Begin Provided material

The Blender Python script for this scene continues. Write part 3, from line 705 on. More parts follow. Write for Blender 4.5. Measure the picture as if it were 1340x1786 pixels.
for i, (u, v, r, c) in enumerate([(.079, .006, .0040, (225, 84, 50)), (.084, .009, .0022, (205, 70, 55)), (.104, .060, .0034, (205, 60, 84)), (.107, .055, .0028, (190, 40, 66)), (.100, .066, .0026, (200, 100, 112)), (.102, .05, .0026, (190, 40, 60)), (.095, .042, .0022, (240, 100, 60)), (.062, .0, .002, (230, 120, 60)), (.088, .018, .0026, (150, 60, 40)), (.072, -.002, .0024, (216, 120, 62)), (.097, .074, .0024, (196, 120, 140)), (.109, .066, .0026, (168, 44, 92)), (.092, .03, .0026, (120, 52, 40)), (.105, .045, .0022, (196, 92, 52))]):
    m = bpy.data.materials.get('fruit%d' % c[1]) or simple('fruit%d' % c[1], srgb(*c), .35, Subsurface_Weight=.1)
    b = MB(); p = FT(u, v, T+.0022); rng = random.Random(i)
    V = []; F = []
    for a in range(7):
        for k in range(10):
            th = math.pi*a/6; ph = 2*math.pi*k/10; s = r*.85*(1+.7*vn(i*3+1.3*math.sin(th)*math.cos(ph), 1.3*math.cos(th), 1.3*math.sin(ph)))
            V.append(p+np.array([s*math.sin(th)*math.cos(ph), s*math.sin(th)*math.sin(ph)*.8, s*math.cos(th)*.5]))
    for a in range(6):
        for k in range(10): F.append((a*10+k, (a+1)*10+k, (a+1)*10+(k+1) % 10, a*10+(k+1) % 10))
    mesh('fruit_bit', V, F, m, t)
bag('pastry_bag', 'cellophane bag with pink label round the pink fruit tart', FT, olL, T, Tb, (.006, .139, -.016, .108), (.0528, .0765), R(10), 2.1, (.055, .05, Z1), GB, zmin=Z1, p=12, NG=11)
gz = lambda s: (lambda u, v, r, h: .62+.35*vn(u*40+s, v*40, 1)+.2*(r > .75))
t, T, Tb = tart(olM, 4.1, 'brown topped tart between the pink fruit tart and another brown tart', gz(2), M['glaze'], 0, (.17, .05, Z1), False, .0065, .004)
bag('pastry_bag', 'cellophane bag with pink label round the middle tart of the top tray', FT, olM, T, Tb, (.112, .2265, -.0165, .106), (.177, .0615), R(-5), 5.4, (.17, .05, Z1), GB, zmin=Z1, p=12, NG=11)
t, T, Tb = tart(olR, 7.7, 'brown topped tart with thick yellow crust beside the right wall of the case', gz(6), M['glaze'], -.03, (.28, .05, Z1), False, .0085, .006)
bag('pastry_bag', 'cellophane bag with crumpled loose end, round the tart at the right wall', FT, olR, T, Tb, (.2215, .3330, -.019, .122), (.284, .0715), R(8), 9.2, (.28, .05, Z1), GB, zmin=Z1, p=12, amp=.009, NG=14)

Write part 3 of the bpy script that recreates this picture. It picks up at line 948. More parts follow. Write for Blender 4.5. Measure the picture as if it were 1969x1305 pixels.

End Provided material

- **Do this**: All of the entries above should be written out again exactly.

- **Solution for this problem**:
The Blender Python script for this scene continues. Write part 3, from line 705 on. More parts follow. Write for Blender 4.5. Measure the picture as if it were 1340x1786 pixels.
for i, (u, v, r, c) in enumerate([(.079, .006, .0040, (225, 84, 50)), (.084, .009, .0022, (205, 70, 55)), (.104, .060, .0034, (205, 60, 84)), (.107, .055, .0028, (190, 40, 66)), (.100, .066, .0026, (200, 100, 112)), (.102, .05, .0026, (190, 40, 60)), (.095, .042, .0022, (240, 100, 60)), (.062, .0, .002, (230, 120, 60)), (.088, .018, .0026, (150, 60, 40)), (.072, -.002, .0024, (216, 120, 62)), (.097, .074, .0024, (196, 120, 140)), (.109, .066, .0026, (168, 44, 92)), (.092, .03, .0026, (120, 52, 40)), (.105, .045, .0022, (196, 92, 52))]):
    m = bpy.data.materials.get('fruit%d' % c[1]) or simple('fruit%d' % c[1], srgb(*c), .35, Subsurface_Weight=.1)
    b = MB(); p = FT(u, v, T+.0022); rng = random.Random(i)
    V = []; F = []
    for a in range(7):
        for k in range(10):
            th = math.pi*a/6; ph = 2*math.pi*k/10; s = r*.85*(1+.7*vn(i*3+1.3*math.sin(th)*math.cos(ph), 1.3*math.cos(th), 1.3*math.sin(ph)))
            V.append(p+np.array([s*math.sin(th)*math.cos(ph), s*math.sin(th)*math.sin(ph)*.8, s*math.cos(th)*.5]))
    for a in range(6):
        for k in range(10): F.append((a*10+k, (a+1)*10+k, (a+1)*10+(k+1) % 10, a*10+(k+1) % 10))
    mesh('fruit_bit', V, F, m, t)
bag('pastry_bag', 'cellophane bag with pink label round the pink fruit tart', FT, olL, T, Tb, (.006, .139, -.016, .108), (.0528, .0765), R(10), 2.1, (.055, .05, Z1), GB, zmin=Z1, p=12, NG=11)
gz = lambda s: (lambda u, v, r, h: .62+.35*vn(u*40+s, v*40, 1)+.2*(r > .75))
t, T, Tb = tart(olM, 4.1, 'brown topped tart between the pink fruit tart and another brown tart', gz(2), M['glaze'], 0, (.17, .05, Z1), False, .0065, .004)
bag('pastry_bag', 'cellophane bag with pink label round the middle tart of the top tray', FT, olM, T, Tb, (.112, .2265, -.0165, .106), (.177, .0615), R(-5), 5.4, (.17, .05, Z1), GB, zmin=Z1, p=12, NG=11)
t, T, Tb = tart(olR, 7.7, 'brown topped tart with thick yellow crust beside the right wall of the case', gz(6), M['glaze'], -.03, (.28, .05, Z1), False, .0085, .006)
bag('pastry_bag', 'cellophane bag with crumpled loose end, round the tart at the right wall', FT, olR, T, Tb, (.2215, .3330, -.019, .122), (.284, .0715), R(8), 9.2, (.28, .05, Z1), GB, zmin=Z1, p=12, amp=.009, NG=14)

Write part 3 of the bpy script that recreates this picture. It picks up at line 948. More parts follow. Write for Blender 4.5. Measure the picture as if it were 1969x1305 pixels.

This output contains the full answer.